Different from the Others (1919) – 4/5 stars

10 Comments

  1. Yay! Magnus Hirshfeld! I can’t help but see a little of contemporary politics in the story of Paragraph 175. The parallels make me weep for the future, actually.

  2. I find it fascinating that “Anders” was just one part of a whole cycle of “social message” films of the era (others dealt with prostitution, drug use, etc); Germany was quite the place during this era, and it’s heartbreaking that in retrospect we can see the stormclouds of Nazism beginning to gather on the horizon, setting back the message of both Hirschfeld and the film by decades upon decades…

    But though I’m incredibly grateful for the fragment of the film that almost improbably survived, it’s just not particularly good as a film (I’ve seen it twice now, and find it involving really only a sociohistorical level). I much prefer Dreyer’s “Michael,” which isn’t nearly as explicit with its queerness, but is certainly far superior as a film.
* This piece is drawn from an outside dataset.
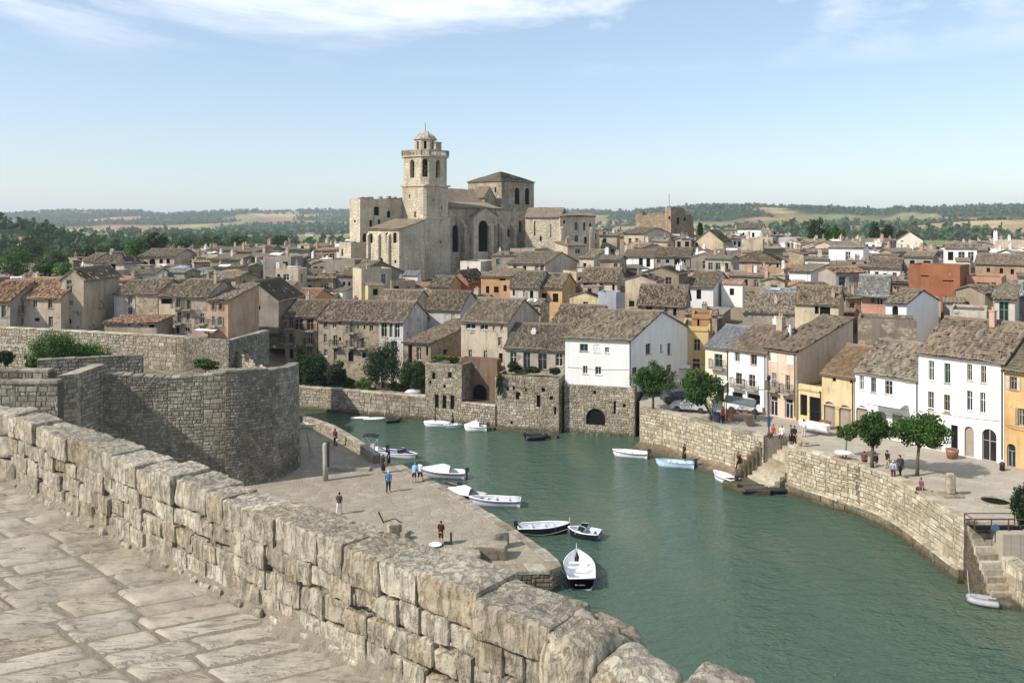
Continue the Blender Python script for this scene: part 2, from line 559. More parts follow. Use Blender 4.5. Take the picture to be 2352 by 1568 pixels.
M['slate'] = mat_tile('grey_sheet_roof', (0.17, 0.175, 0.18), (0.23, 0.235, 0.24), (0.27, 0.265, 0.26), 0.4)
M['glass'] = mat_window('window_glass', (0.012, 0.014, 0.016))
M['dark'] = mat_plain('opening_shade', (0.012, 0.011, 0.010), 0.9, 0.05)  # near-black paint stands in for the shade inside rooms and holes
M['frame'] = mat_plain('window_frame_paint', (0.5, 0.5, 0.5), 0.6, 0.3, use_obj=True)
M['paint'] = mat_plain('paint', (0.5, 0.5, 0.5), 0.45, 0.4, use_obj=True)
M['cloth'] = mat_plain('cloth', (0.5, 0.5, 0.5), 0.9, 0.1, use_obj=True)
M['iron'] = mat_plain('iron', (0.03, 0.03, 0.032), 0.6, 0.4)
M['wood'] = mat_plain('weathered_wood', (0.22, 0.17, 0.12), 0.85, 0.1, use_obj=True)
M['leaf_plaza'] = mat_leaf('plaza_tree_leaves', (0.020, 0.052, 0.008), (0.050, 0.105, 0.015))
M['leaf_dark'] = mat_leaf('dark_leaves', (0.011, 0.028, 0.008), (0.028, 0.055, 0.014))
M['leaf_light'] = mat_leaf('light_leaves', (0.05, 0.11, 0.02), (0.09, 0.17, 0.035))
M['leaf_wood'] = mat_leaf('woodland_leaves', (0.022, 0.05, 0.016), (0.05, 0.09, 0.026))
M['bark'] = mat_plain('bark', (0.12, 0.09, 0.065), 0.95, 0.05)

# ------------------------------------------------------------------ ground, hills, water
rnd = random.Random(11)


def lerp(x, xs, ys):
    return np.interp(x, xs, ys)


def sstep(x, a, b):
    t = np.clip((np.asarray(x, dtype=float) - a) / (b - a), 0, 1)
    return t * t * (3 - 2 * t)


def gz(X, Y):
    """height of the town's ground"""
    mid = lerp(Y, [104, 113, 122, 135, 152, 172, 200, 260, 340, 430, 560], [2.4, 3.6, 5.0, 7.2, 10.2, 13.0, 14.2, 15.0, 13.5, 4, 0])
    left = lerp(Y, [95, 112, 140, 170, 220, 290, 380, 480], [9.4, 9.4, 10.4, 12.2, 13.0, 10.0, 3.0, 0.0])
    right = lerp(Y, [60, 92, 104, 118, 140, 165, 200, 280, 360, 450, 560], [3.6, 3.8, 6.0, 8.6, 10.6, 12.6, 14.2, 15.4, 14, 5, 0])
    k = np.asarray(X, dtype=float) / np.maximum(Y, 1)
    wl = 1 - sstep(k, -0.34, -0.27)
    wr = sstep(k, 0.18, 0.26)
    return mid * (1 - wl - wr) + left * wl + right * wr


SKY_X = [-400, 0, 100, 180, 320, 380, 430, 590, 605, 800, 1370, 1450, 1600, 1720, 1900, 2030, 2060, 2200, 2352, 2800]
SKY_Y = [490, 491, 485, 483, 483, 491, 486, 480, 485, 482, 482, 484, 475, 470, 477, 483, 475, 473, 468, 466]


def land(X, Y):
    X = np.asarray(X, dtype=float); Y = np.asarray(Y, dtype=float)
    px = CX + X / np.maximum(Y, 1) * FPX
    z = gz(X, Y)
    Yr = lerp(px, [1200, 1600], [4200, 2700])
    zr = 24 + (HY - lerp(px, SKY_X, SKY_Y) - 3) / FPX * Yr
    t = (Y - 0.42 * Yr) / (0.58 * Yr)
    h = np.where(t < 1, sstep(t, 0, 1) ** 1.2 * zr, zr * (1 - 0.35 * np.clip(t - 1, 0, 1)))
    roll = fbm(np.stack([X / 420, Y / 420, X * 0], -1).reshape(-1, 3), 3, 4).reshape(X.shape)
    h = h + roll * 9 * sstep(Y, 600, 1500) * (1 - 0.6 * sstep(t, 0.75, 1.0))
    h = h + 19 * np.exp(-((px - 20) / 170) ** 2 - ((Y - 560) / 140) ** 2)
    h = h + 10 * np.exp(-((px - 330) / 120) ** 2 - ((Y - 900) / 200) ** 2)
    h = h + lerp(px, [1500, 1800, 2400], [0, 12, 30]) * np.exp(-((Y - 1250) / 330) ** 2) * (0.7 + 0.5 * roll)
    w = sstep(Y, 430, 560)
    z = z * (1 - w) + h * w
    return np.where(((Y < 112) & (px > 500)) | (Y < 102.5 + np.maximum(0, -37.5 - X) * 0.336), -3.0, z)


NA, NR = 230, 170
ang = np.linspace(-62, 62, NA)
rad = 58 * (9000 / 58) ** np.linspace(0, 1, NR)
AA, RR = np.meshgrid(np.radians(ang), rad, indexing='ij')
TX, TY = RR * np.tan(np.clip(AA, -1.05, 1.05)), RR
TZ = land(TX, TY)
TV = np.stack([TX, TY, TZ], -1).reshape(-1, 3)


def wood_mask(X, Y):
    px = CX + X / np.maximum(Y, 1) * FPX
    Yr = lerp(px, [1200, 1600], [4200, 2700])
    n = fbm(np.stack([X / 230, Y / 330, X * 0 + 4], -1).reshape(-1, 3), 9, 4).reshape(X.shape)
    up = sstep(Y / Yr, 0.55, 0.85) * 0.75
    near = np.exp(-((px - 40) / 260) ** 2 - ((Y - 540) / 200) ** 2) * 1.4
    strip = np.exp(-((Y - 470) / 70) ** 2) * (0.8 - 1.3 * sstep(px, 330, 480) * (1 - 0.6 * sstep(px, 1500, 1800)))
    return n * 0.8 + up + near + strip - 0.12


WM = wood_mask(TX, TY)
cell = fbm(np.stack([np.floor(TX / 160 + 0.5 * np.sin(TY / 300)), np.floor(TY / 260), TX * 0], -1).reshape(-1, 3) * 7.31, 5, 1).reshape(TX.shape)
tan_, grn_, red_ = np.array([.40, .30, .17]), np.array([.17, .18, .075]), np.array([.36, .20, .12])
colr = np.where((cell > 0.25)[..., None], tan_, np.where((cell > -0.35)[..., None], grn_ * 1.2, red_))
colr = colr * (0.85 + 0.3 * fbm(np.stack([TX / 60, TY / 90, TX * 0], -1).reshape(-1, 3), 2, 3).reshape(TX.shape)[..., None])
wd = sstep(WM, -0.02, 0.12)[..., None]
colr = colr * (1 - wd) + np.array([.030, .050, .020]) * wd
town = (1 - sstep(TY, 380, 440))[..., None]
colr = colr * (1 - town) + np.array([.20, .165, .125]) * town
me = grid_mesh('terrain', TV, NA, NR, smooth=True)
ca = me.color_attributes.new('land', 'FLOAT_COLOR', 'POINT')
ca.data.foreach_set('color', np.concatenate([colr.reshape(-1, 3), np.ones((NA * NR, 1))], 1).astype(np.float32).ravel())
t = NT('land')
lc = t.n('ShaderNodeVertexColor', layer_name='land').outputs[0]
p = t.pos()
nz = t.noise(t.map(p, (0.05, 0.05, 0.05)), 1.0, 6, 0.65)
c = t.mix(1.0, lc, t.mix(t.rng(nz, 0.3, 0.7), (0.6, 0.6, 0.6), (1.3, 1.3, 1.3)), 'MULTIPLY')
M['land'] = t.done(c, 1.0, t.bump(nz, 0.6, 4.0), 0.0)
tag(obj('terrain', me, M['land']), 'wooded hills and tan fields behind the town', None, None, 'structure')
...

    So excited to follow your reviews over the next month… I need to start working on my own!

    -jesse

    • True, it’s not a great film, but it’s just so earnest that I can’t help but love it. I think it helps that I adore both Hirschfeld and Veidt. I watched Michael recently with the intention of reviewing it for the blogathon, but it just didn’t grab me. Not a bad film, but I think I was seeking something slightly more explicit since soon I’ll have to deal with all kinds of subtlety from the Motion Picture Production Code.

  3. I’ve never seen this, but now I’m really intrigued!

    • It’s definitely intriguing, if only as an historical curiosity. But hey, I like it. :)

  4. This sounds like quite a movie.

    How does this restoration compare to something like the ’54 ‘A Star Is Born’? Do they have to resort to still images in places?

    • Yes, and some scenes that are missing entirely are just replaced by written-out descriptions of what you SHOULD be seeing. With a film as old as this one it felt less jarring to me than when it was done in A Star is Born, but possibly because I’ve seen quite a few silents reconstructed this way and didn’t know ASIB was a reconstruction going into it.

  5. Ein guter Pionierfilm fuer ein gutes Pionierblog!